“It’s ironic that a self-proclaimed socialist government is cracking down on young Marxists,” said Yaqiu Wang, China researcher at Human Rights Watch. “The persecution of student labor activists only exposes the absurdity of the Chinese government’s claim to champion workers’ rights.”

In July, police in Guangdong province detained several workers at Jasic Technology, a welding-equipment manufacturer in the city of Shenzhen, after they attempted to form an autonomous union under the auspices of the All-China Federation of Trade Unions, the sole legal vehicle for workers’ rights in China. The workers had long complained about low wages, poor working conditions, and management abuses. After learning about the arrests on social media, dozens of concerned college students and recent graduates from across the country went to Shenzhen to protest. Wearing T-shirts with portraits of workers and singing socialist anthems, the students said that they were “Marxist” and they “stood with workers.”

On July 27, the police detained 29 Jasic Technology workers and student activists, accusing them of “picking quarrels and provoking trouble.” Fifteen of them were later released. The released detainees told reporters that police threatened them with death and that they would only be released if they confessed. On August 11, three unidentified individuals seized one of the leading activists, Shen Mengyu, as she was having dinner with her father and bundled her into an unmarked vehicle.
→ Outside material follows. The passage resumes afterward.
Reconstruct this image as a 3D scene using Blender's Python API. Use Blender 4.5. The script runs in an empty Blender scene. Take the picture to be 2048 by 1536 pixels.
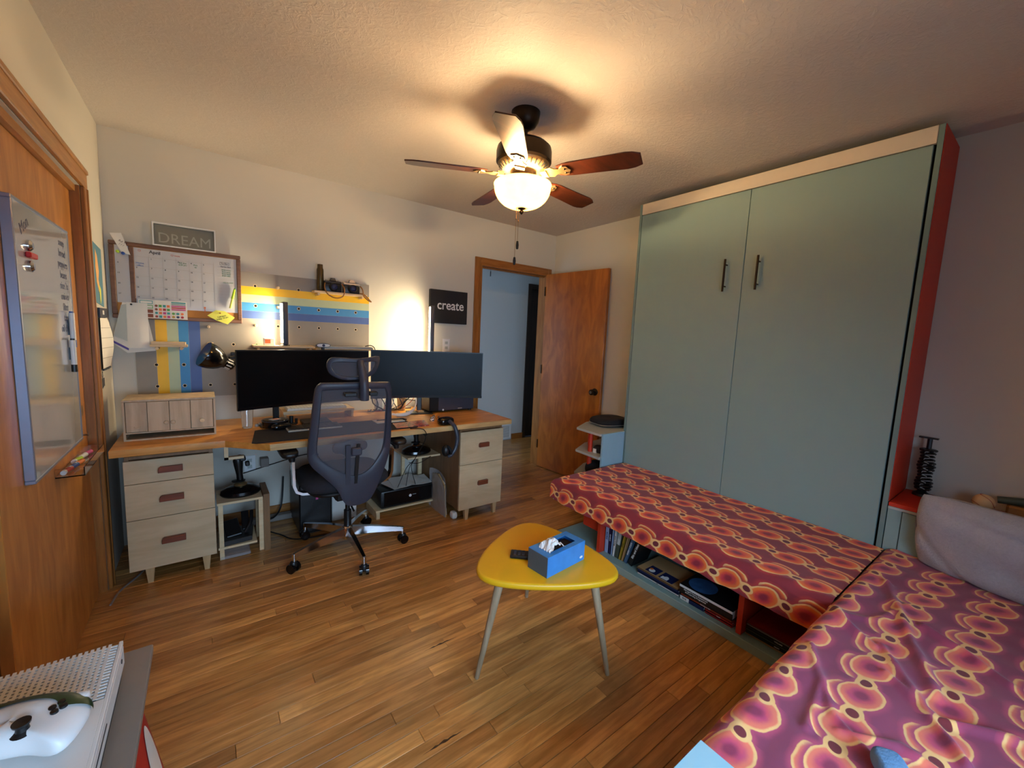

On August 24, police officers wearing riot gear raided the apartment in which the activists were staying and detained about 50 people, including Yue Xin, a graduate of Peking University who had been known for her activism in China’s #MeToo movement. Yue had earlier published an open letter to President Xi Jinping, calling for the release of the detained workers and activists and for the central government to investigate the case.

On November 9 and 11, authorities initiated another round of mass arrests as unidentified men in at least five cities rounded up over a dozen activists, beating some of them and taking them away in cars. In Beijing, they abducted Zhang Shengye on the campus of Peking University, from which he recently graduated. Passers-by who witnessed the scene were also beaten. A witness alleged that university security did not intervene to stop the abuse. In Shenzhen, police detained two officials from the All-China Federation of Trade Unions, who had helped workers to apply to set up a union and advised them about the law. On November 30, unidentified men took away Huang Sha, a lawyer who had been representing former Jasic workers and student activists, from his Shenzhen home.
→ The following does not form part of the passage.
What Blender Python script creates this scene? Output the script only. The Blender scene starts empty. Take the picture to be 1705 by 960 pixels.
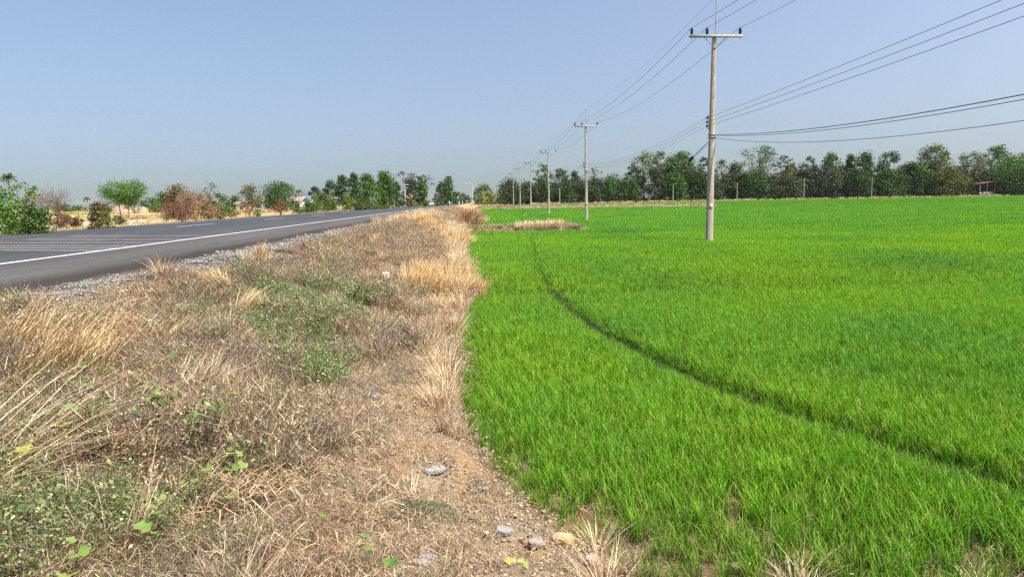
import bpy, math, random
import numpy as np
from mathutils import Vector

random.seed(5)
rng = np.random.default_rng(11)
S = bpy.context.scene
COL = S.collection

# ------------------------------------------------------------------ camera, sky, sun, exposure
CAMZ, PITCH, YAW, ROLL, FPX = 2.4, 7.45, 3.05, 1.0, 1111.0
cd = bpy.data.cameras.new('camera'); cam = bpy.data.objects.new('camera', cd); COL.objects.link(cam)
cd.sensor_width = 36.0; cd.lens = 36.0 * FPX / 1705.0; cd.clip_end = 6000; cd.clip_start = 0.05
_p, _y, _r = math.radians(PITCH), math.radians(YAW), math.radians(ROLL)
_fw = Vector((math.sin(_y) * math.cos(_p), math.cos(_y) * math.cos(_p), -math.sin(_p)))
_rt = Vector((math.cos(_y), -math.sin(_y), 0)); _up = _rt.cross(_fw)
CR = _rt * math.cos(_r) - _up * math.sin(_r); CU = _up * math.cos(_r) + _rt * math.sin(_r); CW = _fw
from mathutils import Matrix
M = Matrix((CR, CU, -CW)).transposed().to_4x4(); M.translation = Vector((0, 0, CAMZ))
cam.matrix_world = M
S.camera = cam

SUN_EL, SUN_AZ = math.radians(57), math.radians(122)      # azimuth clockwise from +Y
w = bpy.data.worlds.new('World'); S.world = w; w.use_nodes = True
nt = w.node_tree; nt.nodes.clear()
sky = nt.nodes.new('ShaderNodeTexSky'); sky.sky_type = 'NISHITA'; sky.sun_disc = False
sky.sun_elevation = SUN_EL; sky.sun_rotation = SUN_AZ
sky.air_density = 1.0; sky.dust_density = 5.4; sky.ozone_density = 1.0; sky.altitude = 0
bg = nt.nodes.new('ShaderNodeBackground'); bg.inputs['Strength'].default_value = 0.15
wo = nt.nodes.new('ShaderNodeOutputWorld')
tcw = nt.nodes.new('ShaderNodeTexCoord'); av = nt.nodes.new('ShaderNodeVectorMath'); av.operation = 'ADD'; av.inputs[1].default_value = (0, 0, .068)
nv = nt.nodes.new('ShaderNodeVectorMath'); nv.operation = 'NORMALIZE'; nt.links.new(tcw.outputs['Generated'], av.inputs[0]); nt.links.new(av.outputs[0], nv.inputs[0]); nt.links.new(nv.outputs[0], sky.inputs[0])
nt.links.new(sky.outputs[0], bg.inputs[0]); nt.links.new(bg.outputs[0], wo.inputs[0])
sl = bpy.data.lights.new('sun', 'SUN'); sl.energy = 5.0; sl.angle = math.radians(0.6); sl.color = (1.0, 0.955, 0.88)
sun = bpy.data.objects.new('sun', sl); COL.objects.link(sun)
sd = Vector((math.sin(SUN_AZ) * math.cos(SUN_EL), math.cos(SUN_AZ) * math.cos(SUN_EL), math.sin(SUN_EL)))
sun.rotation_euler = sd.to_track_quat('Z', 'Y').to_euler(); sun.location = (30, -20, 60)
S.view_settings.view_transform = 'Standard'; S.view_settings.look = 'None'
S.view_settings.exposure = 0.62; S.view_settings.gamma = 1.0
S.cycles.max_bounces = 6; S.cycles.diffuse_bounces = 3; S.cycles.transmission_bounces = 3
S.cycles.transparent_max_bounces = 6; S.cycles.volume_bounces = 0; S.cycles.use_denoising = False

# ------------------------------------------------------------------ helpers
def ray(px, py):
    return CW + CR * ((px - 852.5) / FPX) - CU * ((py - 480) / FPX)
def onz(px, py, z):
    d = ray(px, py); t = (z - CAMZ) / d.z
    return Vector((d.x * t, d.y * t, z))
def horizon(px):
    return 335.3 - (px - 790) * math.tan(_r)
def xat(px, Y):
    d = ray(px, horizon(px)); return d.x / d.y * Y
def mpp(Y):
    return Y / FPX                      # metres per photo pixel at depth Y
def zat(px, py, Y):
    return CAMZ + (horizon(px) - py) * mpp(Y)
def smooth(a, b, x):
    t = np.clip((np.asarray(x, float) - a) / (b - a), 0, 1); return t * t * (3 - 2 * t)
_perm = np.random.default_rng(3).random((256, 256))
def vn(x, y, s=1.0, o=0):
    x = np.asarray(x, float) / s + 37.3 * o; y = np.asarray(y, float) / s + 91.7 * o
    xi = np.floor(x).astype(int); yi = np.floor(y).astype(int); fx = x - xi; fy = y - yi
    fx = fx * fx * (3 - 2 * fx); fy = fy * fy * (3 - 2 * fy)
    g = lambda a, b: _perm[a & 255, b & 255]
    return (g(xi, yi) * (1 - fx) + g(xi + 1, yi) * fx) * (1 - fy) + (g(xi, yi + 1) * (1 - fx) + g(xi + 1, yi + 1) * fx) * fy

def mesh(name, V, Q, tint=None, mat=None, smooth_=False, link=False):
    """V (n,3), Q (m,4) or (m,3) -> mesh data"""
    V = np.ascontiguousarray(V, np.float32); Q = np.ascontiguousarray(Q, np.int32); k = Q.shape[1]
    me = bpy.data.meshes.new(name)
    me.vertices.add(len(V)); me.vertices.foreach_set('co', V.ravel())
    me.loops.add(Q.size); me.loops.foreach_set('vertex_index', Q.ravel())
    me.polygons.add(len(Q)); me.polygons.foreach_set('loop_start', np.arange(0, Q.size, k, dtype=np.int32))
    if smooth_: me.polygons.foreach_set('use_smooth', np.ones(len(Q), bool))
    me.update(calc_edges=True)
    if tint is not None:
        a = me.color_attributes.new('tint', 'FLOAT_COLOR', 'POINT')
        c = np.ones((len(V), 4), np.float32); c[:, :3] = tint; a.data.foreach_set('color', c.ravel())
    if mat: me.materials.append(mat)
    return me
def obj(name, me, parent=None, coll=None, loc=None):
    o = bpy.data.objects.new(name, me); (coll or COL).objects.link(o)
    if parent is not None: o.parent = parent
    if loc is not None: o.location = loc
    return o
def tag(o, label=None, cat=None, group=None, kind=None):
    if label: o['label'] = label
    if cat: o['category'] = cat
    if group: o['group'] = group
    if kind: o['kind'] = kind
    return o
def empty(name, loc, label, cat, group=None):
    o = bpy.data.objects.new(name, None); COL.objects.link(o); o.location = loc; o.empty_display_size = .2
    return tag(o, label, cat, group)

class MB:
    """collects quads (and boxes/tubes) into one mesh"""
    def __init__(s): s.V = []; s.Q = []; s.T = []; s.n = 0
    def add(s, V, Q, T=(1, 1, 1)):
        V = np.asarray(V, float); s.V.append(V); s.Q.append(np.asarray(Q, int) + s.n); s.n += len(V)
        s.T.append(np.broadcast_to(np.asarray(T, float), (len(V), 3)))
    def box(s, c, d, T=(1, 1, 1), rz=0.0, ry=0.0):
        v = np.array([(x, y, z) for x in (-.5, .5) for y in (-.5, .5) for z in (-.5, .5)]) * d
        if ry: v = v @ np.array([[math.cos(ry), 0, -math.sin(ry)], [0, 1, 0], [math.sin(ry), 0, math.cos(ry)]])
        if rz: v = v @ np.array([[math.cos(rz), math.sin(rz), 0], [-math.sin(rz), math.cos(rz), 0], [0, 0, 1]])
        s.add(v + np.array(c), [(0, 1, 3, 2), (4, 6, 7, 5), (0, 4, 5, 1), (2, 3, 7, 6), (0, 2, 6, 4), (1, 5, 7, 3)], T)
    def tube(s, P, R, k=5, T=(1, 1, 1), cap=True):
        P = np.asarray(P, float); n = len(P); R = np.broadcast_to(np.asarray(R, float), (n,))
        d = np.gradient(P, axis=0); d /= np.linalg.norm(d, axis=1)[:, None] + 1e-9
        a = np.cross(d, (0.31, 0.17, 0.94)); bad = np.linalg.norm(a, axis=1) < .1; a[bad] = np.cross(d[bad], (1, 0, 0))
        a /= np.linalg.norm(a, axis=1)[:, None]; b = np.cross(d, a)
        th = np.arange(k) * 2 * math.pi / k
        V = P[:, None] + R[:, None, None] * (a[:, None] * np.cos(th)[None, :, None] + b[:, None] * np.sin(th)[None, :, None])
        V = V.reshape(-1, 3); i = np.arange(n - 1)[:, None] * k; j = np.arange(k)[None]; j2 = (j + 1) % k
        Q = np.stack([i + j, i + j2, i + k + j2, i + k + j], -1).reshape(-1, 4)
        s.add(V, Q, T)
        if cap and k == 4: s.add(V[:4], [(3, 2, 1, 0)], T); s.add(V[-4:], [(0, 1, 2, 3)], T)
        elif cap:
            for ring in (V[:k], V[-k:]):
                c = ring.mean(0); W = np.vstack([ring, c]); s.add(W, [(m, (m + 1) % k, k, k) for m in range(0, k)] if False else [(m, (m + 1) % k, (m + 2) % k, k) for m in range(0, k - 1, 2)], T)
    def build(s, name, mat=None, parent=None, smooth_=False, coll=None):
        me = mesh(name, np.vstack(s.V), np.vstack(s.Q), np.vstack(s.T), mat, smooth_)
        return obj(name, me, parent, coll)

def blades(n, base, h, wd, az, lean, bend, droop, tint, tip=None, segs=4, side=None, tw=0.5):
    """n grass blades as quad strips. base (n,3); others scalars or (n,)"""
    f = lambda a: np.broadcast_to(np.asarray(a, float), (n,))
    h, wd, az, lean, bend, droop = map(f, (h, wd, az, lean, bend, droop))
    t = np.linspace(0, 1, segs + 1)[None, :]
    hor = (lean[:, None] * t + bend[:, None] * t * t) * h[:, None]
    ver = (t - droop[:, None] * t ** 2.5) * h[:, None] * np.cos(np.clip(lean, 0, 1.5))[:, None] ** .5
    D = np.stack([np.cos(az), np.sin(az), 0 * az], -1)
    saz = az + math.pi / 2 + (rng.random(n) - .5) * 2 * tw
    Sd = np.stack([np.cos(saz), np.sin(saz), 0 * az], -1)
    C = base[:, None] + D[:, None] * hor[..., None]; C[..., 2] += ver
    wt = wd[:, None] * (1 - t ** 2.2 * .92) * .5
    V = np.stack([C - Sd[:, None] * wt[..., None], C + Sd[:, None] * wt[..., None]], 2)   # n,seg+1,2,3
    V = V.reshape(-1, 3)
    b = np.arange(n)[:, None] * (2 * (segs + 1)); k = np.arange(segs)[None] * 2
    Q = np.stack([b + k, b + k + 1, b + k + 3, b + k + 2], -1).reshape(-1, 4)
    T = np.broadcast_to(np.asarray(tint, float), (n, 3))
    tp = T if tip is None else np.broadcast_to(np.asarray(tip, float), (n, 3))
    C_ = T[:, None] * (1 - t[..., None]) + tp[:, None] * t[..., None]
    C_ = np.repeat(C_[:, :, None], 2, 2).reshape(-1, 3)
    return V, Q, C_
def tints(n, cols, jitter=.15):
    cols = np.asarray(cols, float); c = cols[rng.integers(0, len(cols), n)]
    return c * (1 + (rng.random((n, 1)) - .5) * 2 * jitter) * (1 + (rng.random((n, 3)) - .5) * .5 * jitter)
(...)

By the end of November, 32 workers and activists remained in police custody or were missing, the Jasic Workers Support Group told Human Rights Watch. Four workers have been formally arrested on the charge of “picking quarrels and provoking trouble.” Some families of the student activists received police notices informing them that the activists had been put under “residential surveillance at a designated location,” a form of secret incommunicado detention that enables the police to hold individuals outside of the formal detention system for up to six months without access to legal counsel or family members.
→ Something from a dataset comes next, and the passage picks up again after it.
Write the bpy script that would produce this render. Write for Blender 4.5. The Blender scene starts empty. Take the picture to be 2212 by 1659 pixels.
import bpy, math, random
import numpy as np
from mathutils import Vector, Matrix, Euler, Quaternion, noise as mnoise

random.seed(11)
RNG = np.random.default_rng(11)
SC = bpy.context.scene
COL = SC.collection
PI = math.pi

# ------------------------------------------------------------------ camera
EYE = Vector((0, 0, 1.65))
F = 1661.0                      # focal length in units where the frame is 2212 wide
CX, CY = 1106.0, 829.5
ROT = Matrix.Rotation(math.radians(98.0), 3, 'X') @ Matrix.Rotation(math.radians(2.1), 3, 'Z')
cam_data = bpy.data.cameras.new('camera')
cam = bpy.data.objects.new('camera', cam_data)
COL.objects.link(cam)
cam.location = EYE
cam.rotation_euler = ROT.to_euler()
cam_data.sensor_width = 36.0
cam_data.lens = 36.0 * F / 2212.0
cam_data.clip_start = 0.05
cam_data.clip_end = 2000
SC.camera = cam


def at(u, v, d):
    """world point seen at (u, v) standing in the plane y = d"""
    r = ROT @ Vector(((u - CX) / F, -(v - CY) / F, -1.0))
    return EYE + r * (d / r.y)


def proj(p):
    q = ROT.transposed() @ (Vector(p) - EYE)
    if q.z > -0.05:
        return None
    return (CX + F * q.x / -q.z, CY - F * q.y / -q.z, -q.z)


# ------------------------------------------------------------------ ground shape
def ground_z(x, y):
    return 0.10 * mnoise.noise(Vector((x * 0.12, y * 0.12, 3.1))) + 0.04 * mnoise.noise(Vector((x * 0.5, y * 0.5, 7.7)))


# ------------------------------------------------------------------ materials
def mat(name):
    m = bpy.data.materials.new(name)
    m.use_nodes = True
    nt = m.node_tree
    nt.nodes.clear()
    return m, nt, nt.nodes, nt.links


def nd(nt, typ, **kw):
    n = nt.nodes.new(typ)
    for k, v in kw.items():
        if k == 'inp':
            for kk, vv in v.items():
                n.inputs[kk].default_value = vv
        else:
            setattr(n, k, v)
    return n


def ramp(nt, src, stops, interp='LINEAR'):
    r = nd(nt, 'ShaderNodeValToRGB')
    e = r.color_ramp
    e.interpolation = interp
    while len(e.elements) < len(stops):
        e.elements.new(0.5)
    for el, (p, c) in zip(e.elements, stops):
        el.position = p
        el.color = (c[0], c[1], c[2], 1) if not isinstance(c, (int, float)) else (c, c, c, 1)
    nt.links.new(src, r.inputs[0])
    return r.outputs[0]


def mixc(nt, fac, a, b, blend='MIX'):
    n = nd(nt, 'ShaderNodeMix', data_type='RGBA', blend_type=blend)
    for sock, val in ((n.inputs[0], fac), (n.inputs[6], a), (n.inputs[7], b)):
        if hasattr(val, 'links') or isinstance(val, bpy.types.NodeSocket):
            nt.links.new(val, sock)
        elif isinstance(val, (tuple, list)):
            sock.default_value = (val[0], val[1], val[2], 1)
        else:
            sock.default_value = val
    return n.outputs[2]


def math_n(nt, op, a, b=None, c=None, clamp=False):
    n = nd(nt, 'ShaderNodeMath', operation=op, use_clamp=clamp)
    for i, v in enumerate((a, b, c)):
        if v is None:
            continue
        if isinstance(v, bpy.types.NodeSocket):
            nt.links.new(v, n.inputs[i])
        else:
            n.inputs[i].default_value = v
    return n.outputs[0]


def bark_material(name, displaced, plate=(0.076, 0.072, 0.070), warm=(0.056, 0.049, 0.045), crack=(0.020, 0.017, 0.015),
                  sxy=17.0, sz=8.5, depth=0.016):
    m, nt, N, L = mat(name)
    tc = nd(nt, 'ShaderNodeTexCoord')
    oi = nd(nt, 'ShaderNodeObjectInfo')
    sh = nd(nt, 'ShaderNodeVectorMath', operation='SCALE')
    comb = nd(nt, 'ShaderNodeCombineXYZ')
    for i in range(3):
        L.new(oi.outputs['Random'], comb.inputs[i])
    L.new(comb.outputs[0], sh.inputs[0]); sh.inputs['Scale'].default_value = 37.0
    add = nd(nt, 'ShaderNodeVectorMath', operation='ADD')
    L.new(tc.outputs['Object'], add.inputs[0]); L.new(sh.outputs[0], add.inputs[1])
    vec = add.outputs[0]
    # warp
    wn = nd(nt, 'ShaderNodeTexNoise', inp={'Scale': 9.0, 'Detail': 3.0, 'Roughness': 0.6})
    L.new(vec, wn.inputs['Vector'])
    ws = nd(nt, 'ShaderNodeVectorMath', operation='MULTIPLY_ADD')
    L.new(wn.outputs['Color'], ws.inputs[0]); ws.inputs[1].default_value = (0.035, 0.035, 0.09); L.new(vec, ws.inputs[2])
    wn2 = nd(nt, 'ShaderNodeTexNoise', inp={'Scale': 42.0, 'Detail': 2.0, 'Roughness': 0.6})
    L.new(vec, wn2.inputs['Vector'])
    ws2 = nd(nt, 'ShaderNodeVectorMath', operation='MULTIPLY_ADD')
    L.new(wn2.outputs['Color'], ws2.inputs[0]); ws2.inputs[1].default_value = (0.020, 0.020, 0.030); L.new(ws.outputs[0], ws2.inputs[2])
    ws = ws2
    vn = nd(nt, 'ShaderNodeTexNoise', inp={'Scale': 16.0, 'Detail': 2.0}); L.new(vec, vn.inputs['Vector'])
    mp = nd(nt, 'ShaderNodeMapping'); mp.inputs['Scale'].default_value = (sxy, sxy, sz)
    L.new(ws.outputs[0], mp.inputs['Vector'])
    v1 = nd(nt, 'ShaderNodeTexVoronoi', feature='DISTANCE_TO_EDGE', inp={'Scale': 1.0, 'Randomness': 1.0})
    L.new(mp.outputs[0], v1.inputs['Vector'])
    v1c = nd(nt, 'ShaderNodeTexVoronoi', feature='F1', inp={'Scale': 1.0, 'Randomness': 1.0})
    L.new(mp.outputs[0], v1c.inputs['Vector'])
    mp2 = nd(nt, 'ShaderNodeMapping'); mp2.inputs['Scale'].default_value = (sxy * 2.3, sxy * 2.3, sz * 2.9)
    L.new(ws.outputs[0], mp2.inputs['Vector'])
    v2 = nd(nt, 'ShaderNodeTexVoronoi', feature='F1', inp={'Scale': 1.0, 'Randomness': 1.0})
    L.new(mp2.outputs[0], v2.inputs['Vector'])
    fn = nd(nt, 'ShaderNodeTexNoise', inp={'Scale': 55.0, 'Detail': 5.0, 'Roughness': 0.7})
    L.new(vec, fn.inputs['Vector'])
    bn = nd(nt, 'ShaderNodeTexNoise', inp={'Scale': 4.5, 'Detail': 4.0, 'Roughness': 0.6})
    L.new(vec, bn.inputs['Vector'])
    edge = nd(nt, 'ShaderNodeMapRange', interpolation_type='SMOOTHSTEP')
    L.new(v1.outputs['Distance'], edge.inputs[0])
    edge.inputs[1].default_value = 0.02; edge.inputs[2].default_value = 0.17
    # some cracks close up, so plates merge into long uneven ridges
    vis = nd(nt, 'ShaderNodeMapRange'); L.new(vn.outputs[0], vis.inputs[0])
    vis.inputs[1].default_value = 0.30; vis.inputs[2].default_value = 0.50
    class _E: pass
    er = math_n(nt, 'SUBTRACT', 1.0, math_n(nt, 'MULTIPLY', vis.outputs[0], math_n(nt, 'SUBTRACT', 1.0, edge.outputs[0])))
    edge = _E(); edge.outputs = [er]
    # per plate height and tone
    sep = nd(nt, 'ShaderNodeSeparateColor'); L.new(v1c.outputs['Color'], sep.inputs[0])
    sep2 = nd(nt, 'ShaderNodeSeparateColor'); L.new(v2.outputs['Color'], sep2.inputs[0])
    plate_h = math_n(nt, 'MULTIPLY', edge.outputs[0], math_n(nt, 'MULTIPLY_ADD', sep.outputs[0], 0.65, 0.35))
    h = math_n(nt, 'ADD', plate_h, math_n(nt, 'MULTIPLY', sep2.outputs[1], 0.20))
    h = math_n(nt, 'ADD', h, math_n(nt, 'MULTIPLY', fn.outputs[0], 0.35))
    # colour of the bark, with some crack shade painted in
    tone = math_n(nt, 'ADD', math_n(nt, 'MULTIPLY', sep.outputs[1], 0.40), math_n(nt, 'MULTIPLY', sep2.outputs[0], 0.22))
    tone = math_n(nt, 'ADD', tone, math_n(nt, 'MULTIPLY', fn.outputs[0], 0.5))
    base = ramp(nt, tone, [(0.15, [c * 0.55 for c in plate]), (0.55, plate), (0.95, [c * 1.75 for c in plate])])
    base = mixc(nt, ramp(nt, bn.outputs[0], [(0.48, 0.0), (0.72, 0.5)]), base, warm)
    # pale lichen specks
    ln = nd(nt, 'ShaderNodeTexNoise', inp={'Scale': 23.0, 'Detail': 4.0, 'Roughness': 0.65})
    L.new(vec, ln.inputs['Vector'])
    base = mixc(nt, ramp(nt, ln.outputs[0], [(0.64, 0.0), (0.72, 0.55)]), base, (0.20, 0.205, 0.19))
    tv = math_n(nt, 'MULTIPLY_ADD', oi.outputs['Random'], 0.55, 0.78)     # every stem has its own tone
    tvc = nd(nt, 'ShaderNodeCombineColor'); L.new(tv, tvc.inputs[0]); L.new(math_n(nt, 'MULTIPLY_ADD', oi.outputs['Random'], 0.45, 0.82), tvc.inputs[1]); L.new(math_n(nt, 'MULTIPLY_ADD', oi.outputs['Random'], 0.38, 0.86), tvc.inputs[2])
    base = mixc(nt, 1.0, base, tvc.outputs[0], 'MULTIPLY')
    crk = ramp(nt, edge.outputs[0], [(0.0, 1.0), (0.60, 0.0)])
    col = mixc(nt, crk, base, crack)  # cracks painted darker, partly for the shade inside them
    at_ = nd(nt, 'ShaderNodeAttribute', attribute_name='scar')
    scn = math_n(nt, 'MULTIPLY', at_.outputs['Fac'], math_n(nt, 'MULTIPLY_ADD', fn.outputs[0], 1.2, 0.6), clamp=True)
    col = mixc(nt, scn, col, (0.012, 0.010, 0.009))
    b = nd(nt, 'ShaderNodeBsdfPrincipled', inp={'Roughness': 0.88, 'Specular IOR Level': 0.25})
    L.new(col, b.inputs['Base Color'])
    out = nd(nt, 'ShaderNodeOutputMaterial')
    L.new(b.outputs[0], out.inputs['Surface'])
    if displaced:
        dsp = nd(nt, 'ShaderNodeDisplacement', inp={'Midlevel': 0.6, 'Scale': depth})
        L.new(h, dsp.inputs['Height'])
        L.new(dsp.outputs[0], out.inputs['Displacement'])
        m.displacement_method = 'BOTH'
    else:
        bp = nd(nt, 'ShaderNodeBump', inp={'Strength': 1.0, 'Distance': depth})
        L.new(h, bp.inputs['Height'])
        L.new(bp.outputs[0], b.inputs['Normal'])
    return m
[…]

Meanwhile, university officials across China have harassed student Marxists, preventing them from holding meetings or participating in protests. Students have also had difficulties registering Marxist student groups with university authorities.

In protest of the Chinese government’s crackdown on the student activists, Cornell University in New York State, in October, suspended two student exchange programs with Renmin University, calling Renmin’s treatment of its student activists “a violation of academic freedom.”

Chinese law prohibits the forming of independent labor unions. All workers seeking to organize must affiliate with the government-controlled All-China Federation of Trade Unions. Human Rights Watch has called upon the Chinese government to ratify the core conventions of the International Labour Organization (ILO) without delay.

China is a member of the ILO, which has a representative in Beijing. But it has not ratified the Convention on Freedom of Association and Protection of the Right to Organize, or the Convention on the Right to Organize and Collective Bargaining. As a member of the ILO, China is obligated to respect the right of free association, even if it has not ratified the relevant convention.

“The Chinese government views the alliance between students and workers a threat to its rule,” Wang said. “International labor organizations and universities around the world should show solidarity with Chinese workers and students and speak out against China’s suppression of labor activism.”